クラスター化することで、物理サーバーのうちの1つがダウンした場合でも、他の物理サーバーで仮想マシンを稼働させサービスを継続できます。
そのため、システムの停止時間を最小限に抑えられ、高い可用性が実現可能です。
仮想サーバーのデメリット
仮想サーバーには多くのメリットがある一方、デメリットも存在します。
仮想サーバーのデメリットも見ていきましょう。
オーバーヘッドによるパフォーマンス低下
仮想サーバーでは、仮想化ソフトウェアやハイパーバイザーの稼働によるオーバーヘッドが生じます。
そのため、物理サーバーと比べてパフォーマンスが低下する場合があります。
仮想サーバー上で動作するアプリケーションが増えるほどオーバーヘッドが大きくなるため、適切なリソースの割り当てや管理が必要です。
専門知識を持った管理者が必要
仮想サーバーは、物理サーバーに比べて複雑な構成になるため、専門的な知識を持った管理者が必要です。
特に、仮想化ソフトウェアやハイパーバイザーの設定・管理、ストレージの設定など、物理サーバーにはない知識が必要となります。
十分な知識を持った技術者がいない場合、セキュリティリスクやシステム障害のリスクが高まってしまいます。
コスト削減できるからと安易に導入すると、うまく運用できずにかえってコストがふくらむ場合もあるので注意が必要です。
セキュリティ対策や障害対策の難易度は高め
仮想サーバーでは同一の物理サーバー上で複数の仮想マシンが稼働するため、セキュリティ対策や障害対策の連携が必要になります。
例えば、ある仮想マシンのセキュリティホールが、他の仮想マシンにも影響を与える可能性があるため、全体的なセキュリティ対策が必要です。
また、物理サーバーの障害によって複数の仮想マシンが停止してしまう可能性もあるため、全体的なバックアップや復旧の計画も求められます。
仮想サーバー導入の注意点
仮想サーバーの導入にあたって注意すべき点もあります。
どのようなポイントに注意する必要があるかを見ていきましょう。
仮想化ソフトの選定
サーバーの仮想化には、仮想化ソフトウェアやハイパーバイザーの導入が必要です。
代表的な製品に下記のようなものがあります。
仮想化ソフトウェア
- VMware Workstation Player
- VMware Fusion
- Oracle VM VirtualBox
ハイパーバイザー
- VMware ESXi
- Microsoft Hyper-V
- Linux KVM
導入の目的に応じて機能や性能を比較して、最適なソフトウェアを選定することが重要です。
適切なリソース管理
仮想サーバの導入にあたっては、リソースを適切に管理することが重要です。
物理サーバのリソース(CPU、メモリ、ストレージ、ネットワークなど)を、仮想マシンに適切に割り当てることで、高いパフォーマンスと安定した動作を実現できます。

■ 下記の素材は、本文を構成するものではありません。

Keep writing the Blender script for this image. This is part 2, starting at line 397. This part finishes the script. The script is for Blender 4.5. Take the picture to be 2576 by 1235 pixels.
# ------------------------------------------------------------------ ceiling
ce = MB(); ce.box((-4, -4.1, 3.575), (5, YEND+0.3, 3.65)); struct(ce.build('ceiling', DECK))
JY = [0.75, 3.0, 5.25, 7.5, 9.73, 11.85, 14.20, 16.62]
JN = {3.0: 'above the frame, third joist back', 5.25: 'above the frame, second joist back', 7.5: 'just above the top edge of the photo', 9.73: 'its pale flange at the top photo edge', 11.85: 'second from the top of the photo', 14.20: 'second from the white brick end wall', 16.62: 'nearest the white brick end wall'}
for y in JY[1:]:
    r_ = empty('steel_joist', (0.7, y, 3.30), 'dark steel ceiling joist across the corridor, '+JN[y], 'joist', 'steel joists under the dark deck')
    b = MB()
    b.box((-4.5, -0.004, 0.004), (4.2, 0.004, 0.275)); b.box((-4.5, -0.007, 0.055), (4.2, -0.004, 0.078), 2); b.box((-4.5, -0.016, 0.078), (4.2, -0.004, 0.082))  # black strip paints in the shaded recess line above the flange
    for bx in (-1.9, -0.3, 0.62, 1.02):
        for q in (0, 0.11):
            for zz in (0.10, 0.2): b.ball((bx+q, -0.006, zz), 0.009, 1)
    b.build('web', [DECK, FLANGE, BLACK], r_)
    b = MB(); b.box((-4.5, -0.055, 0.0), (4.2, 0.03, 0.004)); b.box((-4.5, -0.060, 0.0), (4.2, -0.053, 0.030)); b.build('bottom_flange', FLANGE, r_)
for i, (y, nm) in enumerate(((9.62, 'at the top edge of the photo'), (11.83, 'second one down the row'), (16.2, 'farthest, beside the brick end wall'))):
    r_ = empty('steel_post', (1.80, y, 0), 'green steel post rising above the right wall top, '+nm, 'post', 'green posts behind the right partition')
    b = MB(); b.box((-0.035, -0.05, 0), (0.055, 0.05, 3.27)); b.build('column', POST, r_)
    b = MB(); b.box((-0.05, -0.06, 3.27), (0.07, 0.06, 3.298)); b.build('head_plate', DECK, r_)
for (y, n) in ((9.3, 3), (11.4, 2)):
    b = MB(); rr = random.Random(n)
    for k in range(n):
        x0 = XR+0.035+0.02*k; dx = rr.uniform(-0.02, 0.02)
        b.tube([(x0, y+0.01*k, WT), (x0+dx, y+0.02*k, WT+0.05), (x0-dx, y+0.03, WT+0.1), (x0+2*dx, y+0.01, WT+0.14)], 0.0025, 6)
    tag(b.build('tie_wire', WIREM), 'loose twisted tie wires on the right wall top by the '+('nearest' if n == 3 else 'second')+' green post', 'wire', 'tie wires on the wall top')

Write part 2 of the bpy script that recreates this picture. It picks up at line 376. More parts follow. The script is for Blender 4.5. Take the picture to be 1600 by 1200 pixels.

一方、リソースの割り当て不足や過剰割り当ては、仮想マシンのパフォーマンス低下や仮想サーバー全体のリソース不足による障害の原因となるため、注意が必要です。
セキュリティ対策
仮想サーバを運用する上で、セキュリティ対策は欠かせません。
デメリットで解説したように、1つの物理サーバー上で複数の仮想マシンが稼働しているため、1つの仮想マシンの脆弱性により他の仮想マシンが被害を受ける可能性があります。
仮想サーバーのセキュリティ対策には、仮想マシンが動作する物理サーバーやネットワークのセキュリティも含めて、全体的なセキュリティの確保が求められます。
仮想サーバーでリソースを効率的に活用しよう
仮想サーバーでは、物理サーバー上に複数の仮想マシンを稼働させることができます。
仮想サーバーの導入・運用には、適切なリソース配分や仮想サーバー特有のセキュリティ対策といった専門的な知識が必要です。
これらの注意点を踏まえつつ、仮想サーバーを導入することで、コスト削減や効率的なリソース活用が実現できます。